E é esta a tragédia do sistema científico e tecnológico nacional. Os concursos de BI e BPD a abrir no âmbito de projectos de investigação podem vir a ficar vazios. Não é apelativo para um aluno investir numa formação avançada e num grau académico quando o ingresso numa carreira académica ou científica ou num outro percurso profissional é longínquo e difuso.

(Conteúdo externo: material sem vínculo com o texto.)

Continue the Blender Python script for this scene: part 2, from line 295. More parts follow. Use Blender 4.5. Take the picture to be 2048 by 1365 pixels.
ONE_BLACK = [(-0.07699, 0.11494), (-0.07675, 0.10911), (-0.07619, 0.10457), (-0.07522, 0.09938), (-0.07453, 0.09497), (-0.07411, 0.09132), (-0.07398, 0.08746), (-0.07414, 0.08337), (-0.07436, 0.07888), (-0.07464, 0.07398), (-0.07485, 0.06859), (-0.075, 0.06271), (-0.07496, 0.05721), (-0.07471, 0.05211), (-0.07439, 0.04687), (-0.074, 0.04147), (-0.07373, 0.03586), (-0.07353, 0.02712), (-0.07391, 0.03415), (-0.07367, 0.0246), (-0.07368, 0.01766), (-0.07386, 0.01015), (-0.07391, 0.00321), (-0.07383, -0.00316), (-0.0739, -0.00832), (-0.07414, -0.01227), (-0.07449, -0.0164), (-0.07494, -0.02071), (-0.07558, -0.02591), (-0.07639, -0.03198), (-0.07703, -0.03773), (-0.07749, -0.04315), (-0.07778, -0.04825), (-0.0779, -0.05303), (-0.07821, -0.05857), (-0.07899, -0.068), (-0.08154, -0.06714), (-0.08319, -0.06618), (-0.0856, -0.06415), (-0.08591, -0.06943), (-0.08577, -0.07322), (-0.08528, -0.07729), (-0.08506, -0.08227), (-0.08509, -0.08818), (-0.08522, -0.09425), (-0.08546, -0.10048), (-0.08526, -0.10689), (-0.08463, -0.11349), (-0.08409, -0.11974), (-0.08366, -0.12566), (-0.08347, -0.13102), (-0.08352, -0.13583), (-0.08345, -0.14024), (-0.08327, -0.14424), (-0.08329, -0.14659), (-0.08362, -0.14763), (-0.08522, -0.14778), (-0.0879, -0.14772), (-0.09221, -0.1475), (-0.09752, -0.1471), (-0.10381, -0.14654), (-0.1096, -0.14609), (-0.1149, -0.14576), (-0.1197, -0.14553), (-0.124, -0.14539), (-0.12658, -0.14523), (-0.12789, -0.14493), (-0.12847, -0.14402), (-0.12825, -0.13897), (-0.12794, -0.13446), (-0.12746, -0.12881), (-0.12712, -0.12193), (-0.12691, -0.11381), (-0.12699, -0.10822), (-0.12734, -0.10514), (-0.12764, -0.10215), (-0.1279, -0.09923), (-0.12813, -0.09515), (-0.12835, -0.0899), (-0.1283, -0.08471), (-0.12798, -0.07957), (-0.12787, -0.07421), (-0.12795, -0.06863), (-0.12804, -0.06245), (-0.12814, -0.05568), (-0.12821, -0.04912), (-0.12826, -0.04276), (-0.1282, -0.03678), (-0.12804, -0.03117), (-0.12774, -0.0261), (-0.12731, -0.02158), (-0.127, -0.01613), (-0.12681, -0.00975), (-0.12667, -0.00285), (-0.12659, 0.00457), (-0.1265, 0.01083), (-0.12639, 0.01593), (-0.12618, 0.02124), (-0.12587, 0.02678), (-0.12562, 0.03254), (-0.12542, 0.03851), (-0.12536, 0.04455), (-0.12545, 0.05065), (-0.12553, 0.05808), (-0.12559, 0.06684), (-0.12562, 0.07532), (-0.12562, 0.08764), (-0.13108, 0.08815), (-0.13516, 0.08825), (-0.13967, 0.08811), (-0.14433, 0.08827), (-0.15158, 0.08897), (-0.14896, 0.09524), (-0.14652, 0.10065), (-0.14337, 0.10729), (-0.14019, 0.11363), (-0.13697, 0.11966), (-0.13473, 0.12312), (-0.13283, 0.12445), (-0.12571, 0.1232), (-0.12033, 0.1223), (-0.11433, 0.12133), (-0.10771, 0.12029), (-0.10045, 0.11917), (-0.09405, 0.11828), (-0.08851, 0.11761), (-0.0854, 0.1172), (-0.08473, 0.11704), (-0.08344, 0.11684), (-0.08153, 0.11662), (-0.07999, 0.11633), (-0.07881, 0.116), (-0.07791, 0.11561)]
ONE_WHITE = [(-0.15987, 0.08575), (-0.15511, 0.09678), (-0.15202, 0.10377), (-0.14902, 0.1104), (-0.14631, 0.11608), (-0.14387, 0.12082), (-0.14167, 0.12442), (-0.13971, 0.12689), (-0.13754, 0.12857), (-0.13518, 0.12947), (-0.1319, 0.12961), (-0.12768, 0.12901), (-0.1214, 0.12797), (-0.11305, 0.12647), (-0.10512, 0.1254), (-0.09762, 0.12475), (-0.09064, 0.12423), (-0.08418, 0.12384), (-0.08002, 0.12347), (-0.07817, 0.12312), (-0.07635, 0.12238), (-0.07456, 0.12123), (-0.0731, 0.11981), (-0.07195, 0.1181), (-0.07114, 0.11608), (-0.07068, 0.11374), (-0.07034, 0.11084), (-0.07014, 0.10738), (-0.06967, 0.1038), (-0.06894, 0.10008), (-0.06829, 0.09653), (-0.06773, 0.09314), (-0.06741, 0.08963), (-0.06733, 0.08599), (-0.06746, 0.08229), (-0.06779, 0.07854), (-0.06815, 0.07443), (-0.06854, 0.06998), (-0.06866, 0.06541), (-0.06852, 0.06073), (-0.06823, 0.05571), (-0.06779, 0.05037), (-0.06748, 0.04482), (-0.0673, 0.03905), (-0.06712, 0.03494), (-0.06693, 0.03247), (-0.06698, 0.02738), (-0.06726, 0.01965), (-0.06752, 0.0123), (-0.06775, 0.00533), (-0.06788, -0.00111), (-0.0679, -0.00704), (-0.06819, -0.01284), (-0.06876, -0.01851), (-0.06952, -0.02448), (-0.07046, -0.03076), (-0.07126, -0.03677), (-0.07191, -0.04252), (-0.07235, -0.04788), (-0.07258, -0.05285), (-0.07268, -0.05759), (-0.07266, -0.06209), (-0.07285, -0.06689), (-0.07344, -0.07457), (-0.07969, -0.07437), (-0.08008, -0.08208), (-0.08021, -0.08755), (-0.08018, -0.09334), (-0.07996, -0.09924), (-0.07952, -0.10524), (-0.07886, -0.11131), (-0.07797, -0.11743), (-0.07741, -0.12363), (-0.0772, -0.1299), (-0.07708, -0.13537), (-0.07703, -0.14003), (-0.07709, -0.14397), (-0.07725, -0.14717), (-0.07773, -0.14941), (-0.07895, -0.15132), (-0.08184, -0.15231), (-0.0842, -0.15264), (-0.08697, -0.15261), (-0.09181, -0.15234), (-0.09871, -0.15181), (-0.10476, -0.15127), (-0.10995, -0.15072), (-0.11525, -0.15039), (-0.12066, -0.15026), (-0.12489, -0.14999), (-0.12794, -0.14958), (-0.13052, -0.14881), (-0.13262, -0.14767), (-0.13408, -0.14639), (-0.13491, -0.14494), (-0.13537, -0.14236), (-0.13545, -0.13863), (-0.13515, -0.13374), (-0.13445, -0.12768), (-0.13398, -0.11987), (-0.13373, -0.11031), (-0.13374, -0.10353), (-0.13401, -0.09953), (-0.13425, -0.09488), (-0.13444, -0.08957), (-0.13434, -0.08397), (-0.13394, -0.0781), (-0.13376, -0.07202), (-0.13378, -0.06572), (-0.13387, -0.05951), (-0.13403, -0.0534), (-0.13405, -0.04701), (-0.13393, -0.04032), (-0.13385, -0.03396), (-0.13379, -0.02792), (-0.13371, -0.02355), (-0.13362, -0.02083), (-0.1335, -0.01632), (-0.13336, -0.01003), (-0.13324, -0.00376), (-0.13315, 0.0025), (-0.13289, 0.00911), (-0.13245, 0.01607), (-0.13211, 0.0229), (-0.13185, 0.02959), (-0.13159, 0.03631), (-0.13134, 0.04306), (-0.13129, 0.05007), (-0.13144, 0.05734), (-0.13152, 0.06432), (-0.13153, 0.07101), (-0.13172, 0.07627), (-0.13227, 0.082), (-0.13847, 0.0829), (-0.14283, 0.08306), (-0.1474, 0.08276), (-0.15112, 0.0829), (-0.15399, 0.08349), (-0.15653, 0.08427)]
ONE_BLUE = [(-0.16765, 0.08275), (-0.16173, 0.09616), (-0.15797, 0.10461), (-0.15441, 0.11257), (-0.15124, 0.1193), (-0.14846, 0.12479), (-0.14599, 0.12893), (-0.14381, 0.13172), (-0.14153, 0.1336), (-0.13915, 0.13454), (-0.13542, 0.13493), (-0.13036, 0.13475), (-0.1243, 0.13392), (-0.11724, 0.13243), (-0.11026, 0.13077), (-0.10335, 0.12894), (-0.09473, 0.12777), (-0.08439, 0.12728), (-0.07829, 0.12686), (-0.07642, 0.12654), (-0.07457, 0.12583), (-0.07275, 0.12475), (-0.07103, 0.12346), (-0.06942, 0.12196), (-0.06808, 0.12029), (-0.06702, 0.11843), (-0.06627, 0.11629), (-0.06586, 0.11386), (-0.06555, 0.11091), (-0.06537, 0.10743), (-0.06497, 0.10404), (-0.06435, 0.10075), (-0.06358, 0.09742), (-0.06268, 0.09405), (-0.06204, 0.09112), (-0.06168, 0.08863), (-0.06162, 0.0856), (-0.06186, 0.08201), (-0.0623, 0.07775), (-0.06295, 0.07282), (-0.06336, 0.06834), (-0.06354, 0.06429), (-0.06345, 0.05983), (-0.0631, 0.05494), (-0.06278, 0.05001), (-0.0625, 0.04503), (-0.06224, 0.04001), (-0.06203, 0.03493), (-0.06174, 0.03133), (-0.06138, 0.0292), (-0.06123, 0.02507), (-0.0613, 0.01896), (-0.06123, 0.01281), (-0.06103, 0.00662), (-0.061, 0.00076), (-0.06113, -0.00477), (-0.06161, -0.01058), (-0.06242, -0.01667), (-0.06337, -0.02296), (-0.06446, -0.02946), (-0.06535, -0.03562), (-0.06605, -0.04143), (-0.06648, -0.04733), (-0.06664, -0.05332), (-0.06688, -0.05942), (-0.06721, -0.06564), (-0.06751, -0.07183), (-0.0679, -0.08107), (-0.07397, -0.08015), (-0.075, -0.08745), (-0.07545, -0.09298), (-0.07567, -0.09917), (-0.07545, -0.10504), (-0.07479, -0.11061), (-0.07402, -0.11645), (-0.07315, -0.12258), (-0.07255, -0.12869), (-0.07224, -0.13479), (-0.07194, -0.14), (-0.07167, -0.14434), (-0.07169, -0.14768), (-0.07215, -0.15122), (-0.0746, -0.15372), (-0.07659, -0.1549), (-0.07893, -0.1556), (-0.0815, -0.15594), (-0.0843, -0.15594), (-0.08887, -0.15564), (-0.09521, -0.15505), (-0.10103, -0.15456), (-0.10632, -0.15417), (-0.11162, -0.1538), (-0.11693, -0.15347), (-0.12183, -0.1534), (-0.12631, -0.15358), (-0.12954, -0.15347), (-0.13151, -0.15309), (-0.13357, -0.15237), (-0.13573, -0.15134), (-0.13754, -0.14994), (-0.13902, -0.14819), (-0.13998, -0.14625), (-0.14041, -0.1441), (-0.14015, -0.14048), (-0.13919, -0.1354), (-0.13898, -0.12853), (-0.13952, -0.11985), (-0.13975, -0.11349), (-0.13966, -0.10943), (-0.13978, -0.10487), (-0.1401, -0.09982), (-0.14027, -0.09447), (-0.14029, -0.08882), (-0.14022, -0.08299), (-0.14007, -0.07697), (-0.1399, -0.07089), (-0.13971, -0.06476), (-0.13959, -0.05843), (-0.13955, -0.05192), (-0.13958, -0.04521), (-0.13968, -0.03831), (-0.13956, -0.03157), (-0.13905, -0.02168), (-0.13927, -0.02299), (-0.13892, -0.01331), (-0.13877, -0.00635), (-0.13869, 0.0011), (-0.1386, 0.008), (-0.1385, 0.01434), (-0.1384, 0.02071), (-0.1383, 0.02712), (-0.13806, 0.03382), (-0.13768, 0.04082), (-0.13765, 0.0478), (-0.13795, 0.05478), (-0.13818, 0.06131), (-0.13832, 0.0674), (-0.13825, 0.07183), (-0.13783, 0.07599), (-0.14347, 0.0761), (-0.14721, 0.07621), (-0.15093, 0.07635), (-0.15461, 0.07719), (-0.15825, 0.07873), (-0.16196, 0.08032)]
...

Por outro lado, os grupos vêem-se mutilados pelas exigências impostas na contratação de bolseiros (acabada a bolsa, a continuidade no mesmo grupo ou na instituição que lhe conferiu o grau não lhe é permitida), ao perderem as competências em que investiram e geraram na formação de BI´s e BDP´s e nas linhas de actividade que estes bolseiros ajudaram a desenvolver. Os decisores governamentais acenam com a possibilidade regulamentada de contratos de investigação após doutoramento. Mas como estabelecê-los fora do âmbito dos projectos de investigação limitados a 3 anos, quando as instituições são sub-financiadas, e na maior parte dos casos não manifestam interesse em aderir a este regime contratual?

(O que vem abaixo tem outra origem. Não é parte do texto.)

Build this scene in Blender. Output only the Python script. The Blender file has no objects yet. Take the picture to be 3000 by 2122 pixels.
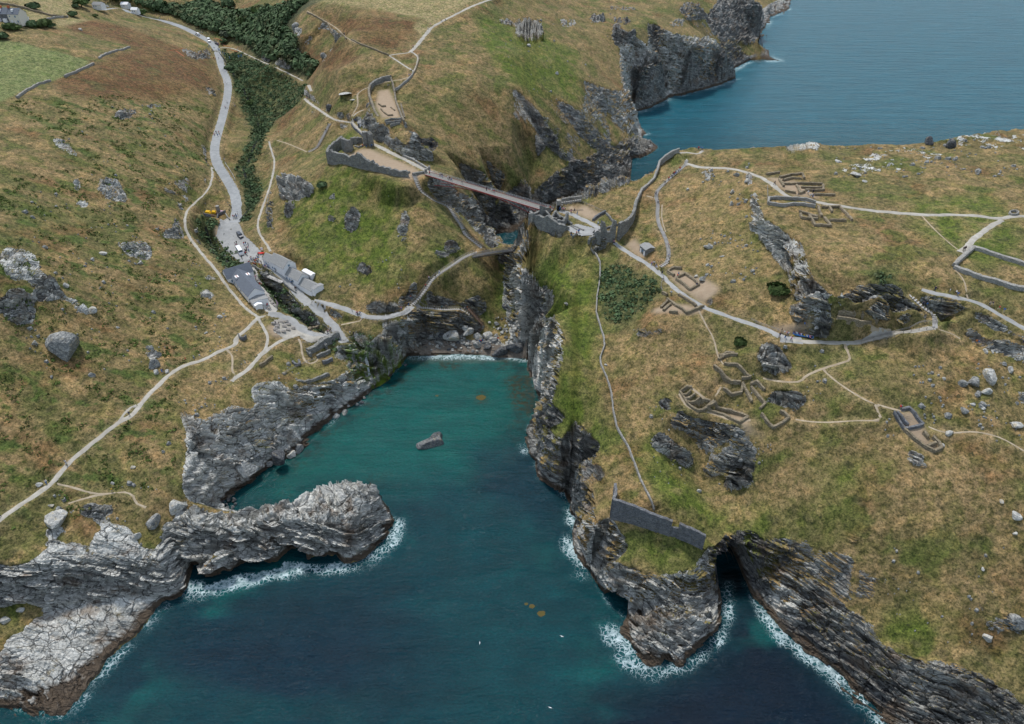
import bpy, bmesh, math, random, time
import numpy as np
from mathutils import Vector, Matrix
from mathutils.geometry import delaunay_2d_cdt
T0 = time.time()
R = math.radians
rng = random.Random(7)
nrng = np.random.default_rng(11)
SC = bpy.context.scene

# ------------------------------------------------------------------ camera, sky, sun, exposure
CAMH, PITCH, FPX, PCX, PCY = 200.0, R(38), 2027.0, 1500.0, 1061.0
cam_data = bpy.data.cameras.new('camera')
cam = bpy.data.objects.new('camera', cam_data)
SC.collection.objects.link(cam)
cam.location = (0, 0, CAMH)
cam.rotation_euler = (R(90) - PITCH, 0, 0)
cam_data.sensor_width = 36
cam_data.lens = 36 * FPX / 3000.0
cam_data.clip_start = 1
cam_data.clip_end = 30000
SC.camera = cam

SUN_EL, SUN_AZ = R(60), R(-28)         # azimuth clockwise from +y: high, beyond the valley, behind thin cloud
world = bpy.data.worlds.new('World')
SC.world = world
world.use_nodes = True
wn = world.node_tree
wn.nodes.clear()
sky = wn.nodes.new('ShaderNodeTexSky')
sky.sky_type = 'NISHITA'
sky.sun_disc = False
sky.sun_elevation = SUN_EL
sky.sun_rotation = SUN_AZ
sky.air_density = 1.0
sky.dust_density = 0.6
sky.ozone_density = 1.0
bg = wn.nodes.new('ShaderNodeBackground')
bg.inputs['Strength'].default_value = 0.085
wo = wn.nodes.new('ShaderNodeOutputWorld')
cloud = wn.nodes.new('ShaderNodeMix'); cloud.data_type = 'RGBA'        # thin even cloud over the blue
cloud.inputs[0].default_value = 0.5
cloud.inputs[7].default_value = (3.6, 3.85, 4.1, 1)
wn.links.new(sky.outputs[0], cloud.inputs[6])
wn.links.new(cloud.outputs[2], bg.inputs[0])
wn.links.new(bg.outputs[0], wo.inputs[0])
sd = bpy.data.lights.new('sun', 'SUN')
sd.energy = 1.5
sd.angle = R(8)
sd.color = (1.0, 0.955, 0.9)
sun = bpy.data.objects.new('sun', sd)
SC.collection.objects.link(sun)
sv = Vector((math.sin(SUN_AZ) * math.cos(SUN_EL), math.cos(SUN_AZ) * math.cos(SUN_EL), math.sin(SUN_EL)))
sun.rotation_euler = sv.to_track_quat('Z', 'Y').to_euler()
sun.location = (0, 200, 300)
SC.view_settings.view_transform = 'Standard'
SC.view_settings.look = 'None'
SC.view_settings.gamma = 1
SC.view_settings.use_curve_mapping = False
SC.view_settings.exposure = 1.12
SC.cycles.max_bounces = 4
SC.cycles.diffuse_bounces = 2
SC.cycles.glossy_bounces = 2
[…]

Vivemos um cenário de realidade virtual, em que bolsas se transformam em contratos de trabalho e em que o aumento do financiamento para a Ciência é anunciado para breve. Num cenário que encobre a dura realidade, de perpetuidade do contrato sempre a prazo. Num cenário opaco aos contributos insubstituíveis, dos estudantes e dos jovens investigadores com gosto pela Ciência, para a vida das instituições em que trabalham. Num cenário que lhes omite que lhes está vedada a participação nos órgãos de decisão das instituições que os acolhem e para as quais contribuem de forma relevante, quer nos “rankings” quer na captação de financiamento.
Que futuro para estes jovens investigadores?
E neste contexto, os grupos de investigação no sistema de investigação e tecnológico nacional, continuam a envelhecer sem possibilidade de se rejuvenescerem. Foram apanhados num intrincado percurso com múltiplas reviravoltas e alterações de rumo. Muitos perdem progressivamente a vitalidade e até a capacidade de indignação. O financiamento para a Ciência tarda em aparecer.
Que futuro para o sistema científico e tecnológico nacional?